[A run of records]
_____
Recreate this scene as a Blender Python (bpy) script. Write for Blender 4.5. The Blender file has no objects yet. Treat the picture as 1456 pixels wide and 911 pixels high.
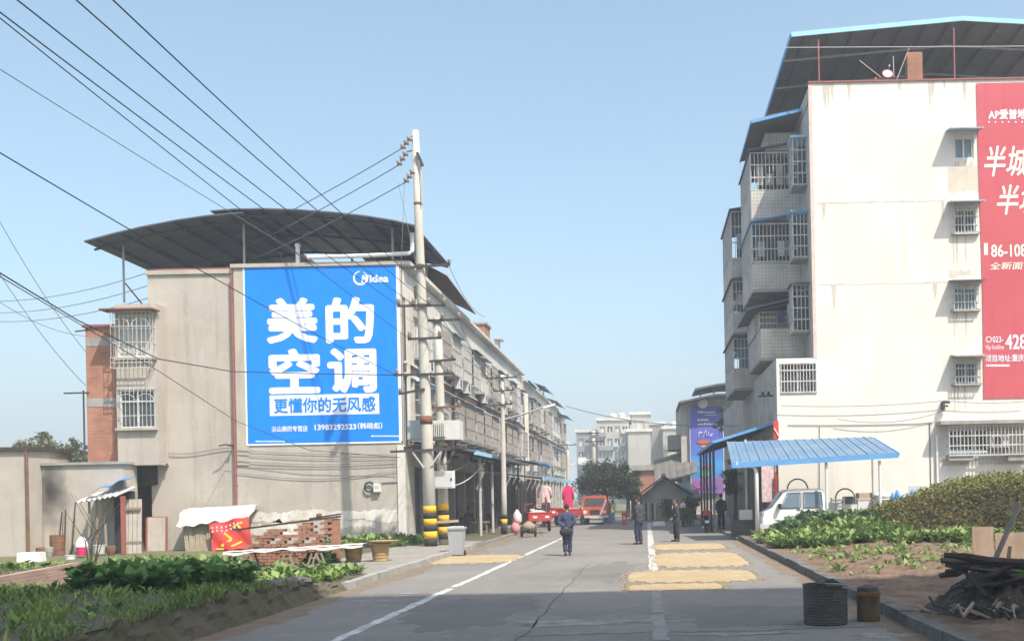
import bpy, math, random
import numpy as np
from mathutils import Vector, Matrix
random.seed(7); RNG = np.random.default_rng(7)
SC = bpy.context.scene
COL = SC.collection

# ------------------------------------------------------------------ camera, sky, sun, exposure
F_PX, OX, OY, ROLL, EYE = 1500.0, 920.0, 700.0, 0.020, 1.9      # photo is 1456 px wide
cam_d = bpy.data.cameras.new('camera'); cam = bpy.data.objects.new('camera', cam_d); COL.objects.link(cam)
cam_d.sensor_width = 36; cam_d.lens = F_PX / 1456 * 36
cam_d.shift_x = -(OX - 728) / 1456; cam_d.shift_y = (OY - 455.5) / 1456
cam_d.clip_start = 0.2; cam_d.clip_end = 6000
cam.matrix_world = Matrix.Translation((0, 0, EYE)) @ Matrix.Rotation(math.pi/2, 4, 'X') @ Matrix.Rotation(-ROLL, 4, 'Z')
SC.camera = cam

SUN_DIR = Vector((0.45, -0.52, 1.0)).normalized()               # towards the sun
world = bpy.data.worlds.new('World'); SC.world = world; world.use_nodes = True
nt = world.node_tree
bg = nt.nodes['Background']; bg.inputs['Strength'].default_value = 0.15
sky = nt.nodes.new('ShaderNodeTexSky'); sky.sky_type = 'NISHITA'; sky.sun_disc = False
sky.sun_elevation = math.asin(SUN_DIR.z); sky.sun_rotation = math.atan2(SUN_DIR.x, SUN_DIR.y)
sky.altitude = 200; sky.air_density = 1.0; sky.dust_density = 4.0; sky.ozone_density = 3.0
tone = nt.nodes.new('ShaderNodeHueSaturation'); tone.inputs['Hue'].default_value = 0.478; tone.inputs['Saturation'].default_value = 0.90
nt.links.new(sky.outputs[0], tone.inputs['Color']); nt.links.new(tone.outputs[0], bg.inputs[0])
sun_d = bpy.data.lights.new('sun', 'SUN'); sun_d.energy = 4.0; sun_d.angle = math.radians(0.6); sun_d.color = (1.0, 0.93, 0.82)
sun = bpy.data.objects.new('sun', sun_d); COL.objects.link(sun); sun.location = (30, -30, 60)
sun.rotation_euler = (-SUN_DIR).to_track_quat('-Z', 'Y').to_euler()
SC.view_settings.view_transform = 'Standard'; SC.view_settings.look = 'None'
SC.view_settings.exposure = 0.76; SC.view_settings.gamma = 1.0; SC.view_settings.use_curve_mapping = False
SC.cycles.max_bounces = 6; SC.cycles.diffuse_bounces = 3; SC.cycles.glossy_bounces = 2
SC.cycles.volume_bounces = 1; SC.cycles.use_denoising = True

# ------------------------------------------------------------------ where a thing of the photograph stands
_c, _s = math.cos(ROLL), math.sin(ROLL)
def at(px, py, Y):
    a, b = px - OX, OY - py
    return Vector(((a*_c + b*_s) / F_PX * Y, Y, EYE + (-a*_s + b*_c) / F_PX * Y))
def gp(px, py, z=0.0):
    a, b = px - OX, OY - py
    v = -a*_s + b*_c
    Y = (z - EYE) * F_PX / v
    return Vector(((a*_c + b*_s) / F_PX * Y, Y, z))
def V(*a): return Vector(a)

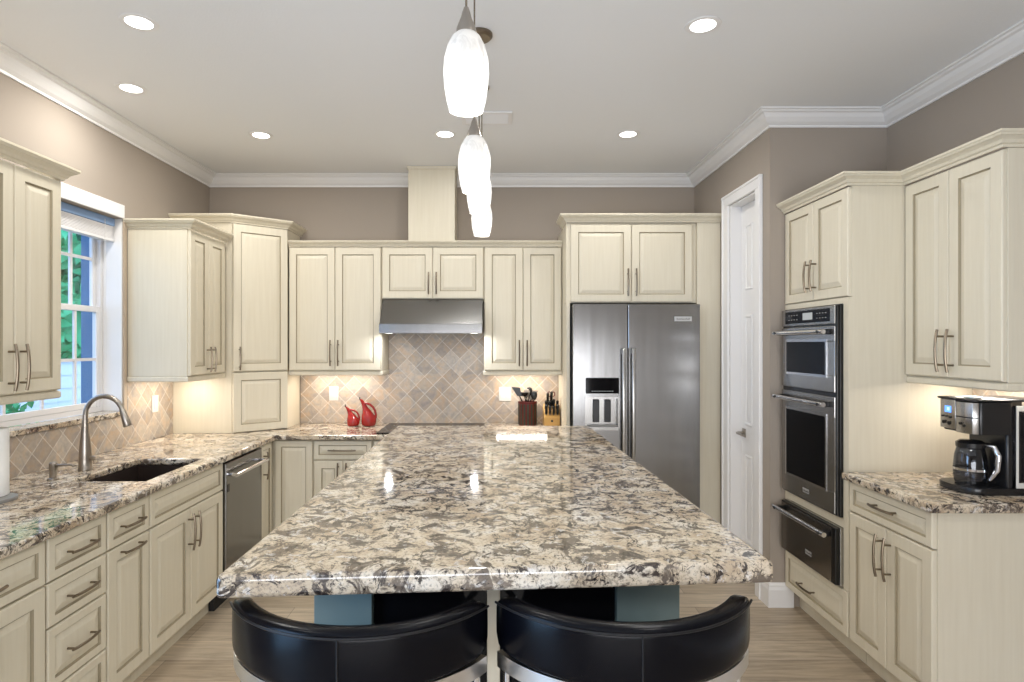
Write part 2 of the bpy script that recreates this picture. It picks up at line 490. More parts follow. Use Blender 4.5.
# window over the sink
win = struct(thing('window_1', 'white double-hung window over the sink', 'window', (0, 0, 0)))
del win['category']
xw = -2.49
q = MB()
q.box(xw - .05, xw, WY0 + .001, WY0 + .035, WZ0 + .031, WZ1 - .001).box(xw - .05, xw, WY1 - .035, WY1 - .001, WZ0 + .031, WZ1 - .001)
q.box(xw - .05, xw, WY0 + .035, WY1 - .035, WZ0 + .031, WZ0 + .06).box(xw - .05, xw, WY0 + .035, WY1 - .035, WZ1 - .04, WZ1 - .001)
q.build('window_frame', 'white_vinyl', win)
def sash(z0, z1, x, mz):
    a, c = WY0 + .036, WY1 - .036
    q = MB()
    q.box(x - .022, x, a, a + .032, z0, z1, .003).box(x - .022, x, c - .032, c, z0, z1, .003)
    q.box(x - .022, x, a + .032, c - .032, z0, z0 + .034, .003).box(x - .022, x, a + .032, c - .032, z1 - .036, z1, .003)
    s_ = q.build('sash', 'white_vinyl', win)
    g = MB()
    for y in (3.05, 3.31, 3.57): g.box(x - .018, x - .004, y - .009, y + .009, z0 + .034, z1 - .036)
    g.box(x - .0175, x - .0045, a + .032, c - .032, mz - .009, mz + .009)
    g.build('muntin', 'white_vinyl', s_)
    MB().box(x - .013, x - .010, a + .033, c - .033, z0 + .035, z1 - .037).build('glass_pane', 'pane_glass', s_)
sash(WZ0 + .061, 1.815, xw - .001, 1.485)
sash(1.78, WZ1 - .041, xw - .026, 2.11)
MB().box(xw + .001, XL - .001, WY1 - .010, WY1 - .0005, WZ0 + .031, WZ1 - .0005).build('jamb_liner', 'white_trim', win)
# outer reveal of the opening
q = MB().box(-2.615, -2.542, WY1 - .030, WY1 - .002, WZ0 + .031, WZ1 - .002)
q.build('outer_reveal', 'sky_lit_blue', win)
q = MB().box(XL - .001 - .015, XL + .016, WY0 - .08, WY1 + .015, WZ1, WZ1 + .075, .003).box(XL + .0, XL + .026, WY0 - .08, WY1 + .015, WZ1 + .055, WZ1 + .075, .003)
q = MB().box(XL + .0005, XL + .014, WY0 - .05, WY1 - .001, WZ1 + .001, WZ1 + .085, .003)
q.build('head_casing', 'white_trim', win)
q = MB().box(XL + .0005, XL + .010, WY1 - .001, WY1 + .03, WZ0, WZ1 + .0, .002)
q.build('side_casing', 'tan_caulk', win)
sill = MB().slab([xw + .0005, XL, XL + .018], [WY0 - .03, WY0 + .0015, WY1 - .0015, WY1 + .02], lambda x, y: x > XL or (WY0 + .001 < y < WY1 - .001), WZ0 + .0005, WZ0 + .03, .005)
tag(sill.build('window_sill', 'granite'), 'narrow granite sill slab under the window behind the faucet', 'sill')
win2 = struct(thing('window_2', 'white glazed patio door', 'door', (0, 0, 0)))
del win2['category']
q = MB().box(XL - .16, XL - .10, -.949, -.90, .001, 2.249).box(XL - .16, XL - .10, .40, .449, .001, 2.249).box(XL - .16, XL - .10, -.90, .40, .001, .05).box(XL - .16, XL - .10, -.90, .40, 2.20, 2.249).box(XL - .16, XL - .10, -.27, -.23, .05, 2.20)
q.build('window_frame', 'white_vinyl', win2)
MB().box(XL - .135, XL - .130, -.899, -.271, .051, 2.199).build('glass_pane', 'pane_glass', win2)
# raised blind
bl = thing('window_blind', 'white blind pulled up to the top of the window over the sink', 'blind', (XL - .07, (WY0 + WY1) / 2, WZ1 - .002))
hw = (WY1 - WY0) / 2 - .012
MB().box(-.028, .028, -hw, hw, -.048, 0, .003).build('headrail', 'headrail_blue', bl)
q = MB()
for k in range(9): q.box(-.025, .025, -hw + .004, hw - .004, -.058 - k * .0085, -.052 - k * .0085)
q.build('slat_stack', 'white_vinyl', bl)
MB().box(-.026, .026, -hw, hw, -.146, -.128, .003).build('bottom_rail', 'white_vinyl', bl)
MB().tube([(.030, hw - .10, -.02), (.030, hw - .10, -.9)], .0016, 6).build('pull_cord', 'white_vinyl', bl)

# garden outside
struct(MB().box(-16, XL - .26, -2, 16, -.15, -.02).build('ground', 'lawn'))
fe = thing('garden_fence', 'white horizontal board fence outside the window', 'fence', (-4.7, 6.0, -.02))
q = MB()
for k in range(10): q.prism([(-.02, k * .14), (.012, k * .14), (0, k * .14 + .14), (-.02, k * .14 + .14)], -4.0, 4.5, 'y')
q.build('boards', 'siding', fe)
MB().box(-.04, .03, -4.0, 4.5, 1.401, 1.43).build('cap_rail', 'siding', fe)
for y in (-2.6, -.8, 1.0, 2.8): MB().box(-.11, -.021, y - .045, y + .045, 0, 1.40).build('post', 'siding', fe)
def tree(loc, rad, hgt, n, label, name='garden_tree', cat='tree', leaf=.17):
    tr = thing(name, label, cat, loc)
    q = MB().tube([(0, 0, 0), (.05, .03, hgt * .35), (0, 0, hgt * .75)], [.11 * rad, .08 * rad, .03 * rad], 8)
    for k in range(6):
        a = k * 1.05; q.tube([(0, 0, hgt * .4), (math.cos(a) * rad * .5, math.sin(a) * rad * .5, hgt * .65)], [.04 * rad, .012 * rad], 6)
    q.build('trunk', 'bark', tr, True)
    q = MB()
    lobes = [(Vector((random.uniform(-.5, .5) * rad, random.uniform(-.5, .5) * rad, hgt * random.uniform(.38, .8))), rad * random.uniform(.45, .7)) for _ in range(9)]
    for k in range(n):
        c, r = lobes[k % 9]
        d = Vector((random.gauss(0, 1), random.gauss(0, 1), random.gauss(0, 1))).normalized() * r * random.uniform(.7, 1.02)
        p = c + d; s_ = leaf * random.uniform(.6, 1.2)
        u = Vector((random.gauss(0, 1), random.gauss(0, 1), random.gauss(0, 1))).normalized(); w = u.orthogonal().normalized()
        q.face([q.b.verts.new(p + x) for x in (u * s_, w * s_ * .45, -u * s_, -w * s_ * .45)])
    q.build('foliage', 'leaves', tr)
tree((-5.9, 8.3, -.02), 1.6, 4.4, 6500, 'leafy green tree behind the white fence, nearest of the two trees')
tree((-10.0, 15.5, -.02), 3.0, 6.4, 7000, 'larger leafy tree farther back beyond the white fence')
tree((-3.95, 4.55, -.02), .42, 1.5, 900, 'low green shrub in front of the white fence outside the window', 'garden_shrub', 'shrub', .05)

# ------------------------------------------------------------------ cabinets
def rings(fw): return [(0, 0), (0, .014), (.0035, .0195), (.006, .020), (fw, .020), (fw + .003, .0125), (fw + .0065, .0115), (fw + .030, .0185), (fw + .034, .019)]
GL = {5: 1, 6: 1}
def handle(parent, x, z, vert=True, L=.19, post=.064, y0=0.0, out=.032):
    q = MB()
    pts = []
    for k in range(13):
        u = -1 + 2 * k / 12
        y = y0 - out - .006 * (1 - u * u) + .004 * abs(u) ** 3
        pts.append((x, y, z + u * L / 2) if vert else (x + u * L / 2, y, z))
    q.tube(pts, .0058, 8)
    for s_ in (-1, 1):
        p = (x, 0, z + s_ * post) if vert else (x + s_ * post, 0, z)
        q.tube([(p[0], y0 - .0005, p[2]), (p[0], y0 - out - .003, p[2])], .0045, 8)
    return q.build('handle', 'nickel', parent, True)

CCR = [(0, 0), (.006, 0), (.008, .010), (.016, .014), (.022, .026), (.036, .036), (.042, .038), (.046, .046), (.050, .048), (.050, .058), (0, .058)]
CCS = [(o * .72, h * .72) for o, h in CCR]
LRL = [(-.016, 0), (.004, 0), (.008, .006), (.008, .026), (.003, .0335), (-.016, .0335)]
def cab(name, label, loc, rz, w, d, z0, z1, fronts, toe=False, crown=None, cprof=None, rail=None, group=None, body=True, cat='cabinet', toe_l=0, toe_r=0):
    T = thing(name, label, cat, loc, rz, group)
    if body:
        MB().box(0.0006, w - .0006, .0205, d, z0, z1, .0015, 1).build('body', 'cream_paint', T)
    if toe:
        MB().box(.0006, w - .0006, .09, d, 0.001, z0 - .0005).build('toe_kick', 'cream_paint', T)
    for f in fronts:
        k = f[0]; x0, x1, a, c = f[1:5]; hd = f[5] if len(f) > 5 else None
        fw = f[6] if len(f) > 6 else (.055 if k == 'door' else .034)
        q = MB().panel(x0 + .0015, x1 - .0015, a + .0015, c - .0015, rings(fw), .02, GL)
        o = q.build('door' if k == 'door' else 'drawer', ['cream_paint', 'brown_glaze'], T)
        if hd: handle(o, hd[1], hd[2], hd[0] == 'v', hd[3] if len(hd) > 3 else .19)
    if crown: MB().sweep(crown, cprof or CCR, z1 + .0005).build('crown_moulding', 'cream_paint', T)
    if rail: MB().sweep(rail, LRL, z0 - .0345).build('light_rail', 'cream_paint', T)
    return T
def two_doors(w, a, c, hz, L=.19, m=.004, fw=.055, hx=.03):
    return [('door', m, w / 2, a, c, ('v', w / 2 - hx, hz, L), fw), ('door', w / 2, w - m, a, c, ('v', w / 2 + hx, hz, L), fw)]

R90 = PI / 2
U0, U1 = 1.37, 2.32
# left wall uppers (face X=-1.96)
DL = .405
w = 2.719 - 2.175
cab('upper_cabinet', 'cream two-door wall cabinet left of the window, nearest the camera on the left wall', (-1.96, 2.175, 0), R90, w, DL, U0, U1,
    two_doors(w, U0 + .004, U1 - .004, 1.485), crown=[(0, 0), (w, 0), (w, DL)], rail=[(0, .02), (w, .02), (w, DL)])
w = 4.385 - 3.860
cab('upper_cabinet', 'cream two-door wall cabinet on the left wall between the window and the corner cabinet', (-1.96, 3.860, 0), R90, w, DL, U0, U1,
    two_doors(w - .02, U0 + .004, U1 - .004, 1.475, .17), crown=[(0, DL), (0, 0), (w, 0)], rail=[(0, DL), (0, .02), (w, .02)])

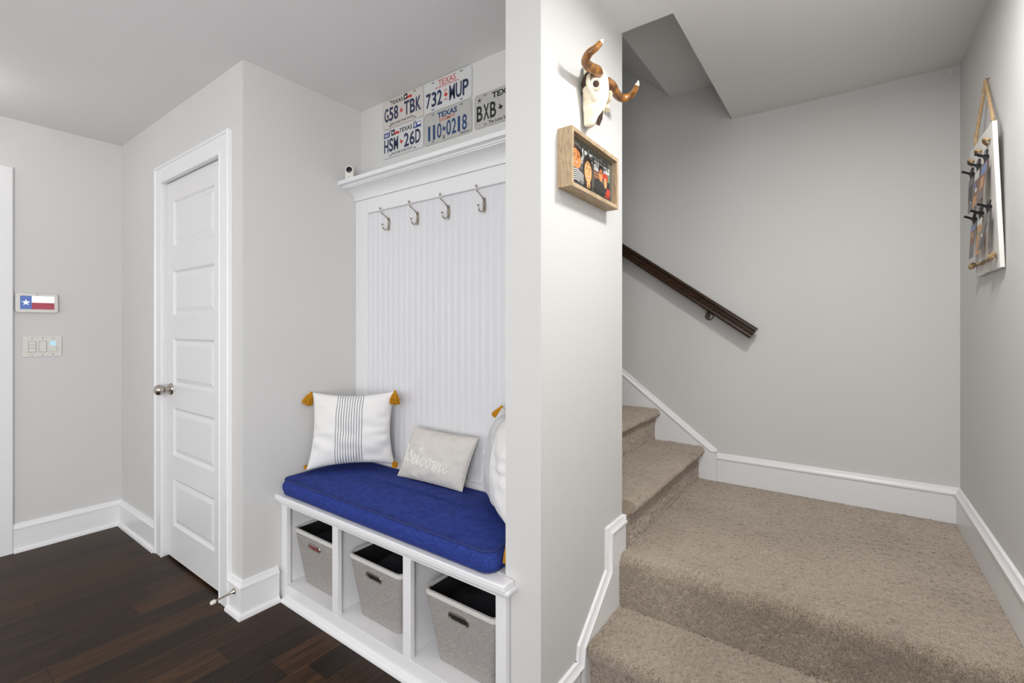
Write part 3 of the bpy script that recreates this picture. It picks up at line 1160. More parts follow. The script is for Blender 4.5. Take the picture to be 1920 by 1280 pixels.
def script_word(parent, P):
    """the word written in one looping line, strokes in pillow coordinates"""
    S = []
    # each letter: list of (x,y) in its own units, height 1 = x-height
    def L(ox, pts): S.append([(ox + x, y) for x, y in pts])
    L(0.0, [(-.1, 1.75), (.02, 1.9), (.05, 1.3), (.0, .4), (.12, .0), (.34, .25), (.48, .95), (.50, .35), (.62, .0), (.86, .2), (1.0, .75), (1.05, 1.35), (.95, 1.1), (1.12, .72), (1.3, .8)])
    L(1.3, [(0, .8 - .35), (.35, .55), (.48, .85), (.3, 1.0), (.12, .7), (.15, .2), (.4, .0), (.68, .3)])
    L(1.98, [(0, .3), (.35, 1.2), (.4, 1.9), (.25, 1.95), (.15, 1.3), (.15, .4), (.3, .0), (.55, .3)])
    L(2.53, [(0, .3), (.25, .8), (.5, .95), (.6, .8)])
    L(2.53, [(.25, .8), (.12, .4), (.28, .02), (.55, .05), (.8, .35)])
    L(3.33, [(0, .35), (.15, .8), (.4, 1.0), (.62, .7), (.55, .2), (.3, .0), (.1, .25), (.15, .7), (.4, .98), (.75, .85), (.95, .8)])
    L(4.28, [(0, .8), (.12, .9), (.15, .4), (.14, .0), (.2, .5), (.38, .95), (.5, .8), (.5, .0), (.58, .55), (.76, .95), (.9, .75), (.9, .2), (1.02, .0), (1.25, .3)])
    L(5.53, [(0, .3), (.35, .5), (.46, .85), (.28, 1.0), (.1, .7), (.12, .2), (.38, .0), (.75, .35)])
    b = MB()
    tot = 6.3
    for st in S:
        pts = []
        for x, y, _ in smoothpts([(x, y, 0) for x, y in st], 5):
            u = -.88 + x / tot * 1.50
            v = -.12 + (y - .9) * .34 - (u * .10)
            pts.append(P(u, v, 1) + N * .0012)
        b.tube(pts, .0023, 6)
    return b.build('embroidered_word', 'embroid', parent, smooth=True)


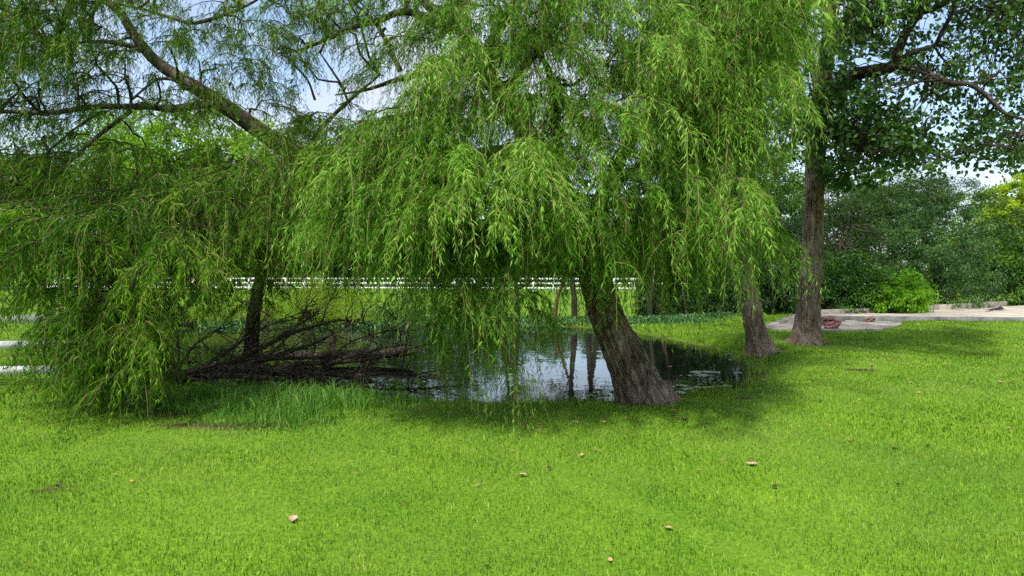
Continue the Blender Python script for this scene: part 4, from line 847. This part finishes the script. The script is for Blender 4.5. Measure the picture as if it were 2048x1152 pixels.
_____
Exercise prompt: Determine how many lines above contain "from" as a word or string. Give the number alone.

Result below: 2